THE EXERCISE:
Omit all pictures. Copy the rest of the material exactly.

PROVIDED DATA:
^^^^^^^^

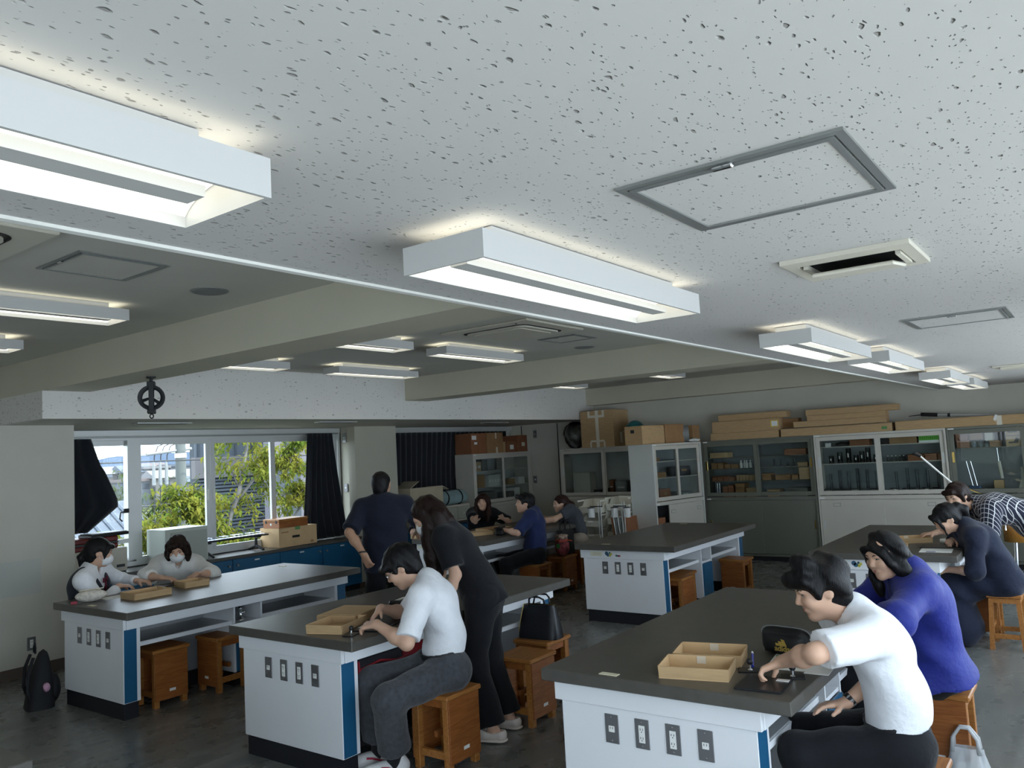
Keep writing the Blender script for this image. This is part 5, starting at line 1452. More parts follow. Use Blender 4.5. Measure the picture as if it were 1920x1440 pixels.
magnifier('small black stand near the table edge beside the slide', 3.44, 1.155, R(-70))
magnifier('small black stand beside the blue pen', 3.46, 1.345, R(-70))
t = thing('pen', 'blue pen standing slanted beside the white tray', 'pen', (3.56, 1.37, .812), R(20))
MB().cone((-.06, 0, -.004), (.055, 0, .02), .006, .006, 8).build('barrel', mat('pen_blue', (.02, .04, .35, 1), .3), t); MB().cone((.055, 0, .02), (.075, 0, .024), .006, .005, 8).build('cap', M['paper'], t)
t = thing('eraser', 'green and white eraser in front of the black pouch', 'eraser', (3.70, 1.285, .802), R(-70))
MB().cbox(-.025, .012, -.010, .010, 0, .013, .002).build('sleeve', mat('eraser_green', (.10, .28, .14, 1), .5), t); MB().cbox(.012, .027, -.009, .009, .001, .012, .003).build('rubber', M['paper'], t)
# middle table
magnifier('small black stand at the near corner of the middle table', 3.225, 3.63, R(20))
slide_board('black board under the hands of the boy with glasses', 3.51, 3.68, R(18), .42, .20)
sheet('glass_slide', 'white slide on the black board of the boy with glasses', 3.40, 3.70, R(18), .10, .05, 'paper', 'slide', .002, .8095)
magnifier('small black stand behind the boy with glasses', 3.66, 3.83, R(20))
sheet('paper_sheet', 'white sheet beside the boy with glasses on the middle table', 3.88, 3.89, R(12), .18, .15, 'paper', lines=4)
t = thing('pencil_case', 'black pencil case with white print on the middle table', 'case', (4.05, 4.02, .80), R(15))
MB().cbox(-.12, .12, -.05, .05, 0, .045, .012).build('body', pm, t)
b = MB()
for k in range(4): b.prism([(-.08 + k * .035, -.0505), (-.06 + k * .035, -.0505), (-.07 + k * .035, -.0512), (-.09 + k * .035, -.0512)], .012, .033)
b.box(-.09, .03, -.02, .015, .045, .0455); b.build('white_print', M['paper'], t)
sheet('sticky_notes', 'orange and green sticky notes beside the black pencil case', 4.20, 4.06, R(10), .07, .10, mat('note_orange', (.75, .13, .03, 1), .7), 'notes', .008)
sheet('green_note', 'green sticky note beyond the orange one', 4.275, 4.08, R(10), .06, .10, mat('note_green', (.06, .42, .14, 1), .7), 'notes', .007)
# window table
t = thing('fabric_pouch', 'cream dotted pencil pouch with a red zip end on the window table', 'pouch', (3.20, 6.66, .80), R(-22))
cl = mat('dotted_cloth', (.62, .57, .50, 1), .85, noise=(45, .22))
blob(0, 0, .048, .115, .06, .048, 12, .05).build('body', cl, t, True)
MB().prism([(-.10, .02), (-.145, -.035), (-.10, -.03)], 0, .02).build('red_tab', mat('red_tab', (.30, .03, .05, 1), .6), t)
MB().cone((-.09, -.01, .095), (.09, .0, .098), .004, .004, 6).build('zip', M['kraft'], t)
sheet('paper_sheet', 'white sheet behind the dotted pouch on the window table', 3.38, 6.67, R(-8), .16, .16, 'paper')
slide_board('black board under the hand of the girl in the white blouse', 3.93, 6.80, R(5), .20, .14)
# far table
slide_board('black board with a small dial under the pointing hands on the far table', 8.50, 6.38, R(4), .50, .26)
t = thing('pencil_case', 'puffy black pencil case on the near edge of the far table', 'case', (7.93, 6.13, .80), R(20))
MB().cbox(-.10, .10, -.055, .055, 0, .085, .022).build('body', pm, t); MB().cbox(-.10, .10, -.03, .06, .085, .10, .006).build('flap', pm, t)
sheet('keyboard', 'white key pad sheet beside the navy polo boy', 8.13, 6.06, R(2), .22, .09, 'paper', 'keypad', .012, lines=5)
sheet('paper_sheet', 'white paper on the flat box of the far table', 7.98, 6.62, R(-20), .25, .16, 'paper')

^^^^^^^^

TASK ANSWER:
Keep writing the Blender script for this image. This is part 5, starting at line 1452. More parts follow. Use Blender 4.5. Measure the picture as if it were 1920x1440 pixels.
magnifier('small black stand near the table edge beside the slide', 3.44, 1.155, R(-70))
magnifier('small black stand beside the blue pen', 3.46, 1.345, R(-70))
t = thing('pen', 'blue pen standing slanted beside the white tray', 'pen', (3.56, 1.37, .812), R(20))
MB().cone((-.06, 0, -.004), (.055, 0, .02), .006, .006, 8).build('barrel', mat('pen_blue', (.02, .04, .35, 1), .3), t); MB().cone((.055, 0, .02), (.075, 0, .024), .006, .005, 8).build('cap', M['paper'], t)
t = thing('eraser', 'green and white eraser in front of the black pouch', 'eraser', (3.70, 1.285, .802), R(-70))
MB().cbox(-.025, .012, -.010, .010, 0, .013, .002).build('sleeve', mat('eraser_green', (.10, .28, .14, 1), .5), t); MB().cbox(.012, .027, -.009, .009, .001, .012, .003).build('rubber', M['paper'], t)
# middle table
magnifier('small black stand at the near corner of the middle table', 3.225, 3.63, R(20))
slide_board('black board under the hands of the boy with glasses', 3.51, 3.68, R(18), .42, .20)
sheet('glass_slide', 'white slide on the black board of the boy with glasses', 3.40, 3.70, R(18), .10, .05, 'paper', 'slide', .002, .8095)
magnifier('small black stand behind the boy with glasses', 3.66, 3.83, R(20))
sheet('paper_sheet', 'white sheet beside the boy with glasses on the middle table', 3.88, 3.89, R(12), .18, .15, 'paper', lines=4)
t = thing('pencil_case', 'black pencil case with white print on the middle table', 'case', (4.05, 4.02, .80), R(15))
MB().cbox(-.12, .12, -.05, .05, 0, .045, .012).build('body', pm, t)
b = MB()
for k in range(4): b.prism([(-.08 + k * .035, -.0505), (-.06 + k * .035, -.0505), (-.07 + k * .035, -.0512), (-.09 + k * .035, -.0512)], .012, .033)
b.box(-.09, .03, -.02, .015, .045, .0455); b.build('white_print', M['paper'], t)
sheet('sticky_notes', 'orange and green sticky notes beside the black pencil case', 4.20, 4.06, R(10), .07, .10, mat('note_orange', (.75, .13, .03, 1), .7), 'notes', .008)
sheet('green_note', 'green sticky note beyond the orange one', 4.275, 4.08, R(10), .06, .10, mat('note_green', (.06, .42, .14, 1), .7), 'notes', .007)
# window table
t = thing('fabric_pouch', 'cream dotted pencil pouch with a red zip end on the window table', 'pouch', (3.20, 6.66, .80), R(-22))
cl = mat('dotted_cloth', (.62, .57, .50, 1), .85, noise=(45, .22))
blob(0, 0, .048, .115, .06, .048, 12, .05).build('body', cl, t, True)
MB().prism([(-.10, .02), (-.145, -.035), (-.10, -.03)], 0, .02).build('red_tab', mat('red_tab', (.30, .03, .05, 1), .6), t)
MB().cone((-.09, -.01, .095), (.09, .0, .098), .004, .004, 6).build('zip', M['kraft'], t)
sheet('paper_sheet', 'white sheet behind the dotted pouch on the window table', 3.38, 6.67, R(-8), .16, .16, 'paper')
slide_board('black board under the hand of the girl in the white blouse', 3.93, 6.80, R(5), .20, .14)
# far table
slide_board('black board with a small dial under the pointing hands on the far table', 8.50, 6.38, R(4), .50, .26)
t = thing('pencil_case', 'puffy black pencil case on the near edge of the far table', 'case', (7.93, 6.13, .80), R(20))
MB().cbox(-.10, .10, -.055, .055, 0, .085, .022).build('body', pm, t); MB().cbox(-.10, .10, -.03, .06, .085, .10, .006).build('flap', pm, t)
sheet('keyboard', 'white key pad sheet beside the navy polo boy', 8.13, 6.06, R(2), .22, .09, 'paper', 'keypad', .012, lines=5)
sheet('paper_sheet', 'white paper on the flat box of the far table', 7.98, 6.62, R(-20), .25, .16, 'paper')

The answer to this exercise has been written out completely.